Walking up to the 9:30 Club on Sunday night, I was a little concerned. My assignment was to do a live show review of Peaches and the Herms with supporting act Quintron and Miss Pussycat. Peaches shows are notorious for pushing sexual boundaries, being flamboyant, featuring nudity and for often having giant penises on stage.

Standing in line to enter, strange electronica mixed with church organs and maracas poured out of the club. The noise, appropriately titled swamp-tech by their latest album title, was coming from New Orleans band Quintron and Miss Pussycat.

They screamed “I’m just a badass!

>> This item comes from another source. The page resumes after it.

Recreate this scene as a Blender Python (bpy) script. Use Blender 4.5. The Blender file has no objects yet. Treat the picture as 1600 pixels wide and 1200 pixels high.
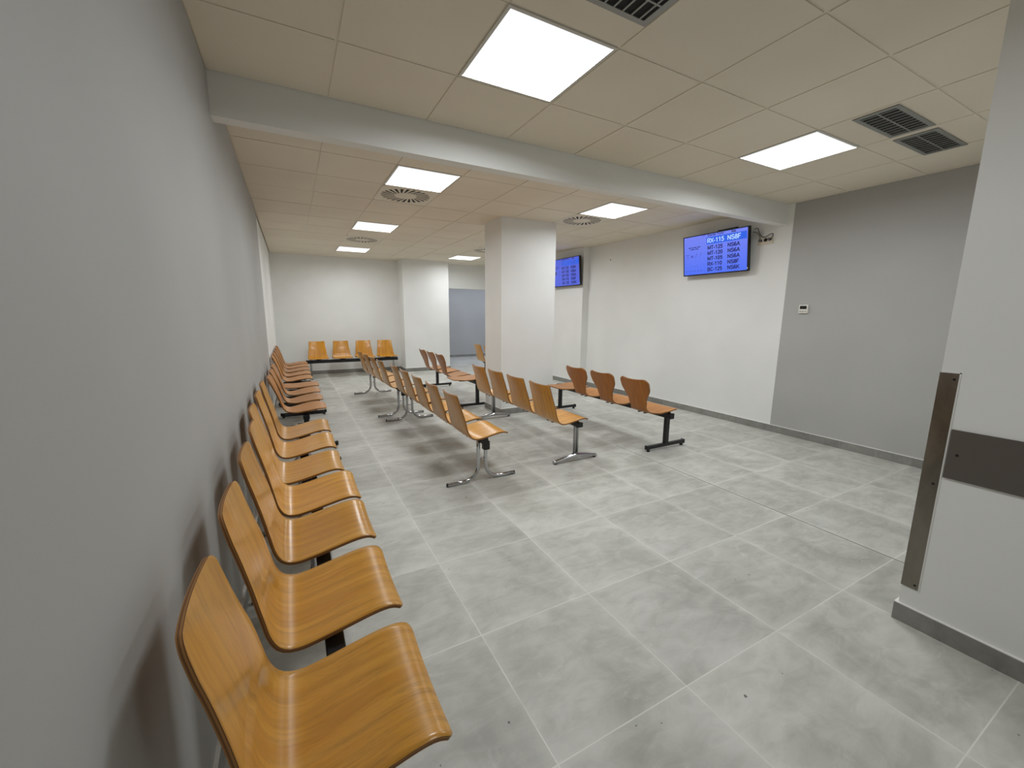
import bpy, bmesh, math, random
from mathutils import Vector, Matrix
random.seed(7)
D = bpy.data
C = bpy.context.scene.collection
PI = math.pi

# ------------------------------------------------------------------ materials
def new_mat(name):
    m = D.materials.new(name); m.use_nodes = True
    nt = m.node_tree
    return m, nt, nt.nodes['Principled BSDF']

def lin(c):
    return tuple((x / 12.92 if x <= .04045 else ((x + .055) / 1.055) ** 2.4) for x in [v / 255 for v in c]) + (1,)

def N(nt, typ, **kw):
    n = nt.nodes.new(typ)
    for k, v in kw.items():
        if k == 'op': n.operation = v
        elif k.startswith('i'): n.inputs[int(k[1:])].default_value = v
        else: setattr(n, k, v)
    return n

def math_n(nt, op, a, b=None, c=None, clamp=False):
    n = nt.nodes.new('ShaderNodeMath'); n.operation = op; n.use_clamp = clamp
    for i, v in enumerate((a, b, c)):
        if v is None: continue
        if isinstance(v, (int, float)): n.inputs[i].default_value = v
        else: nt.links.new(v, n.inputs[i])
    return n.outputs[0]

def mix_c(nt, f, a, b, blend='MIX'):
    n = nt.nodes.new('ShaderNodeMix'); n.data_type = 'RGBA'; n.blend_type = blend
    for s, v in ((0, f), (6, a), (7, b)):
        if isinstance(v, (int, float, tuple)): n.inputs[s].default_value = v
        else: nt.links.new(v, n.inputs[s])
    return n.outputs[2]

def ramp(nt, fac, stops):
    n = nt.nodes.new('ShaderNodeValToRGB')
    e = n.color_ramp.elements
    e[0].position, e[0].color = stops[0]
    e[1].position, e[1].color = stops[-1]
    for p, c in stops[1:-1]:
        x = e.new(p); x.color = c
    nt.links.new(fac, n.inputs[0])
    return n.outputs[0]

def noise(nt, vec, scale, detail=3, rough=.5, dist=0, typ='3D'):
    n = nt.nodes.new('ShaderNodeTexNoise'); n.noise_dimensions = typ
    n.inputs['Scale'].default_value = scale; n.inputs['Detail'].default_value = detail
    n.inputs['Roughness'].default_value = rough; n.inputs['Distortion'].default_value = dist
    if vec is not None: nt.links.new(vec, n.inputs['Vector'])
    return n.outputs['Fac']

def mapping(nt, vec, scale=(1, 1, 1), loc=(0, 0, 0)):
    n = nt.nodes.new('ShaderNodeMapping')
    n.inputs['Scale'].default_value = scale; n.inputs['Location'].default_value = loc
    nt.links.new(vec, n.inputs['Vector'])
    return n.outputs[0]

def bump(nt, bsdf, h, strength=.2, dist=.002):
    n = nt.nodes.new('ShaderNodeBump'); n.inputs['Strength'].default_value = strength
    n.inputs['Distance'].default_value = dist
    nt.links.new(h, n.inputs['Height']); nt.links.new(n.outputs[0], bsdf.inputs['Normal'])

def plain(name, rgb, rough=.5, metal=0, spec=.5):
    m, nt, b = new_mat(name)
    b.inputs['Base Color'].default_value = lin(rgb)
    b.inputs['Roughness'].default_value = rough; b.inputs['Metallic'].default_value = metal
    b.inputs['Specular IOR Level'].default_value = spec
    return m

def paint(name, rgb, var=.03):
    m, nt, b = new_mat(name)
    tc = N(nt, 'ShaderNodeNewGeometry')
    n1 = noise(nt, tc.outputs['Position'], 1.3, 2)
    n2 = noise(nt, tc.outputs['Position'], 260, 2)
    c = lin(rgb)
    lo = tuple(x * (1 - var) for x in c[:3]) + (1,)
    hi = tuple(min(1, x * (1 + var)) for x in c[:3]) + (1,)
    col = ramp(nt, n1, [(.35, lo), (.65, hi)])
    nt.links.new(col, b.inputs['Base Color'])
    b.inputs['Roughness'].default_value = .62
    b.inputs['Specular IOR Level'].default_value = .35
    bump(nt, b, n2, .12, .001)
    return m

M = {}
M['white_paint'] = paint('white_wall_paint', (230, 231, 229))
M['grey_paint'] = paint('grey_wall_paint', (174, 174, 172))
M['caulk'] = plain('white_caulk', (232, 232, 228), .6)
M['black'] = plain('black_powder_coat', (20, 20, 22), .42)
M['black_plastic'] = plain('black_plastic', (14, 14, 15), .35)
M['chrome'] = plain('chrome', (190, 190, 192), .13, 1)
M['alu'] = plain('brushed_aluminium', (170, 170, 170), .3, 1)
M['cap'] = plain('dark_glide_rubber', (25, 25, 25), .6)
M['white_plastic'] = plain('white_plastic', (225, 223, 216), .4)
M['cream_plastic'] = plain('cream_plastic', (216, 205, 184), .45)
M['lcd'] = plain('dark_lcd', (26, 28, 26), .15)
M['grille'] = plain('grille_metal', (150, 152, 148), .45, .4)
M['duct'] = plain('dark_duct', (8, 8, 8), .8)
M['trim_white'] = plain('white_trim', (205, 203, 196), .5)

# ceiling tile: matt mineral board, warm off white
def tile_mat():
    m, nt, b = new_mat('ceiling_tile_board')
    g = N(nt, 'ShaderNodeNewGeometry')
    n = noise(nt, g.outputs['Position'], 420, 2)
    n2 = noise(nt, g.outputs['Position'], 1.2, 2)
    a = ramp(nt, n2, [(.3, lin((224, 216, 200))), (.7, lin((232, 225, 210)))])
    col = mix_c(nt, math_n(nt, 'MULTIPLY', n, .12), a, lin((190, 182, 168)))
    nt.links.new(col, b.inputs['Base Color']); b.inputs['Roughness'].default_value = .9
    b.inputs['Specular IOR Level'].default_value = .15
    bump(nt, b, n, .25, .001)
    return m
M['tile'] = tile_mat()
M['tbar'] = plain('ceiling_bar', (222, 215, 200), .6)

# floor: 0.6 m concrete-look porcelain
GX, GY, GS = .6436, 1.4695, .598
def floor_mat(name, dark=1.0, base=False):
    m, nt, b = new_mat(name)
    g = N(nt, 'ShaderNodeNewGeometry')
    sep = N(nt, 'ShaderNodeSeparateXYZ'); nt.links.new(g.outputs['Position'], sep.inputs[0])
    X, Y, Z = sep.outputs
    tx = math_n(nt, 'DIVIDE', math_n(nt, 'SUBTRACT', X, GX), GS)
    ty = math_n(nt, 'DIVIDE', math_n(nt, 'SUBTRACT', Y, GY), GS)
    cx = math_n(nt, 'FLOOR', tx); cy = math_n(nt, 'FLOOR', ty)
    cell = N(nt, 'ShaderNodeCombineXYZ'); nt.links.new(cx, cell.inputs[0]); nt.links.new(cy, cell.inputs[1])
    wn = N(nt, 'ShaderNodeTexWhiteNoise'); wn.noise_dimensions = '3D'; nt.links.new(cell.outputs[0], wn.inputs['Vector'])
    off = N(nt, 'ShaderNodeVectorMath', operation='SCALE'); off.inputs['Scale'].default_value = 37.0
    nt.links.new(wn.outputs['Color'], off.inputs[0])
    add = N(nt, 'ShaderNodeVectorMath', operation='ADD'); nt.links.new(g.outputs['Position'], add.inputs[0]); nt.links.new(off.outputs[0], add.inputs[1])
    P = add.outputs[0]
    big = noise(nt, P, 2.6, 6, .62, .6)
    mid = noise(nt, mapping(nt, P, (6, 14, 10)), 1.0, 5, .6, .8)
    fine = noise(nt, P, 180, 3, .6)
    k = dark
    def cc(v): return lin(tuple(x * k for x in v))
    col = ramp(nt, big, [(.28, cc((162, 161, 154))), (.5, cc((182, 182, 175))), (.72, cc((200, 200, 194)))])
    streak = math_n(nt, 'MULTIPLY', math_n(nt, 'SUBTRACT', mid, .5), 1.6)
    col = mix_c(nt, math_n(nt, 'MULTIPLY', math_n(nt, 'MAXIMUM', streak, 0.0), .9, clamp=True), col, cc((214, 214, 208)))
    col = mix_c(nt, math_n(nt, 'MULTIPLY', math_n(nt, 'MAXIMUM', math_n(nt, 'MULTIPLY', streak, -1), 0.0), .8, clamp=True), col, cc((134, 133, 126)))
    # tile to tile tone
    tone = math_n(nt, 'ADD', math_n(nt, 'MULTIPLY', wn.outputs['Value'], .16), .92)
    mt = N(nt, 'ShaderNodeVectorMath', operation='SCALE'); nt.links.new(col, mt.inputs[0]); nt.links.new(tone, mt.inputs['Scale'])
    col = mt.outputs[0]
    # grey dirt marks
    spk = noise(nt, g.outputs['Position'], 36, 1, .4)
    col = mix_c(nt, math_n(nt, 'MULTIPLY', math_n(nt, 'GREATER_THAN', spk, .80), .8), col, lin((60, 58, 54)))
    smear = noise(nt, mapping(nt, g.outputs['Position'], (3.2, 5.0, 1)), 1.0, 6, .7, 1.6)
    col = mix_c(nt, ramp(nt, smear, [(.60, (0, 0, 0, 1)), (.74, (.4, .4, .4, 1))]), col, cc((224, 225, 220)))
    if not base:
        def edge(t):
            f = math_n(nt, 'FRACT', t)
            return math_n(nt, 'MULTIPLY', math_n(nt, 'MINIMUM', f, math_n(nt, 'SUBTRACT', 1, f)), GS)
        ex, ey = edge(tx), edge(ty)
        e = math_n(nt, 'MINIMUM', ex, ey)
        gl = math_n(nt, 'LESS_THAN', e, .0022)
        wob = noise(nt, g.outputs['Position'], 5, 3)
        col = mix_c(nt, math_n(nt, 'MULTIPLY', gl, ramp(nt, wob, [(.3, (.35, .35, .35, 1)), (.6, (1, 1, 1, 1))])), col, lin((218, 217, 208)))
        # pale haze of grout residue along the joints
        hz = math_n(nt, 'MULTIPLY', math_n(nt, 'SUBTRACT', 1, math_n(nt, 'DIVIDE', e, .05), clamp=True), math_n(nt, 'MULTIPLY', big, .5))
        col = mix_c(nt, hz, col, lin((214, 214, 208)))
        # dark movement joint
        dj = math_n(nt, 'MULTIPLY', math_n(nt, 'LESS_THAN', math_n(nt, 'ABSOLUTE', math_n(nt, 'SUBTRACT', X, GX + 4 * GS)), .0035),
                    math_n(nt, 'MULTIPLY', math_n(nt, 'LESS_THAN', Y, 3.24), math_n(nt, 'GREATER_THAN', Y, .3)))
        col = mix_c(nt, dj, col, lin((64, 60, 54)))
        bump(nt, b, math_n(nt, 'MULTIPLY', e, 200, clamp=True), .25, .001)
    else:
        seam = math_n(nt, 'LESS_THAN', math_n(nt, 'MULTIPLY', math_n(nt, 'FRACT', math_n(nt, 'DIVIDE', math_n(nt, 'ADD', math_n(nt, 'SUBTRACT', Y, .271), X), .6)), .6), .003)
        col = mix_c(nt, seam, col, lin((170, 168, 160)))
    nt.links.new(col, b.inputs['Base Color'])
    r = math_n(nt, 'ADD', math_n(nt, 'MULTIPLY', big, .25), .33)
    nt.links.new(r, b.inputs['Roughness'])
    b.inputs['Specular IOR Level'].default_value = .42
    return m
M['floor'] = floor_mat('porcelain_floor_tile')
M['base'] = floor_mat('porcelain_skirting_tile', .74, True)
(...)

You’re just a badass!” as Quintron jumped out into the crowd and danced with the audience. Once I headed up to the balcony, I could see Quintron – a tall, slender man wearing a white, sequined suit – who resembled a late-night talk show bandleader. Miss Pussycat, a collection of synchronized singers dressed in 1950s jumpers, replied, “You’re a fucking bad ass.” Quintron’s ode to badasses was his last song, sung from behind a makeshift keyboard attached to the front of a car.

After his set, more fans packed into the smoke-filled club providing the most diverse congregation of music fans I’ve ever seen. Hip hop honeys, hipsters and hash heads alike were all there to witness the teaches of Peaches.

Peaches, a former private school teacher, has made it her mission to reverse sexual stereotypes as portrayed in music. Songs like “Boys Want to Be Her”, “Two Guys for Every Girl,” and “Rock the Shocker” push the sexual boundaries Peaches hopes to eliminate.

It’s no wonder, then, that constant sexual references and acts dominate Peaches’ live shows. Her sexually ambiguous backing band The Herms (a play on the words “hers” and “hims”) joins Peaches in her sexual antics on stage.

With the hair and makeup of a Twisted Sister video, theatrics of James Brown and dance moves of Richard Simmons, Peaches’ shows – and outfits – are so risqu? that even Christina Aguilera (in her dirrrty days) would blush. Her performance Sunday night was no exception.

As Petula Clark’s “Downtown” came over the speakers, the lights went dim. Peaches, standing behind a black sheet, allowed the entire song to play before performing her answer to Clark’s 1964 hit in a black leather body suit and knee-high stockings.

Peaches went from song to song rapping, yelping and harmonizing over heavy rap, quick electronica and standard rock beats. This exceptional combination of musical stylings is something that only Peaches can pull off.

As she transitioned between genres, Peaches stripped down the music and her clothing revealing her ideas on sexual stereotypes. On songs like “Do Ya?” one of Peaches’ roadies – affectionately named Thing 2 – came out and held her guitar for her, bowing down in praise. On other songs, Peaches lead the Herms in a Jazzercise routine involving jumping jacks and synchronized dancing with a little arm-wrestling thrown in.

During the popular single “Operate” (from the “Mean Girls” soundtrack), Peaches, dressed in a leather cape reading “XXX”, personalized James Brown’s exhausting performance in which he passes out at the end of a song. As Peaches was carried off the stage on a stretcher by Thing 1 and Thing 2, only the crowd’s cheering could revive her.

In one final sexually charged song, “Shake Yer Dix,” Peaches and the Herms acted out the lyrics to the song as the entire audience shouted every word to the song in a sing-along moment that rivaled a Dashboard Confessional concert. Because it was a Peaches show though, there were no lighters and slow-waving arms in the air. Instead, dildos and fingers shaped like “the shocker” pervaded the audience.